UPDATED 07:00 EDT / DECEMBER 19 2014

Microsoft admits “human error” led to last month’s Azure outage

small__13990410803Microsoft has just published a blow-by-blow account of what went wrong during last month’s Azure cloud storage service outage, which caused thousands of websites, including its own Windows Store and MSN.com, to go offline.

The Microsoft Azure service interruption on Nov. 18 resulted in intermittent connectivity issues with the Azure Storage service in multiple regions, and it was all due to a simple, human error.

Jason Zander, Microsoft’s Vice President for Azure, admitted as much in a blog post, saying “there was a gap in the deployment tooling that relied on human decisions and protocol”.

At the time of the outage, Microsoft had said the problem was caused due to “… an issue that resulted in storage blob front ends going into an infinite loop, which had gone undetected during flighting (testing).”

Zander explains further:

“There are two types of Azure Storage deployments: software deployments (i.e. publishing code) and configuration deployments (i.e. change settings). Both software and configuration deployments require multiple stages of validation and are incrementally deployed to the Azure infrastructure in small batches. This progressive deployment approach is called ‘flighting.’”

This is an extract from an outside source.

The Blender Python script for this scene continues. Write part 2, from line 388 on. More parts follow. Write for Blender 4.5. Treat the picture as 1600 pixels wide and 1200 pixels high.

“When flights are in progress, we closely monitor health checks. As continued usage and testing demonstrates successful results, we will deploy the change to additional slices across the Azure Storage infrastructure.”

Now, Microsoft says its analysis of the outage shows that “faulty flighting” was what caused the problem. It began with a software change Microsoft’s enginers made to improve Azure Storage’s performance by reducing the CPU footprint of the Azure Storage Table Front-Ends.

Unfortunately for Microsoft, someone forgot to follow protocol. “The standard flighting deployment policy of incrementally deploying changes across small slices was not followed,” said Zander. The engineer peforming the upgrade apparently thought that doing so was low risk, because the changes had already been flighted on a portion of the production infrastructure for several weeks.

Alas, that was not the case, “because the configuration switch was incorrectly enabled for Azure Blob storage Front-Ends,” Zander said. As a result, when the change was initiated this exposed a bug that caused the Azure Blob storage Front-Ends to enter an infinite loop, meaning it was unable to service requests.

To prevent this kind of cock-up from happening again, Microsoft has since updated its deployment system to enforce its flighting policies for all standard updates, be it code or configuration.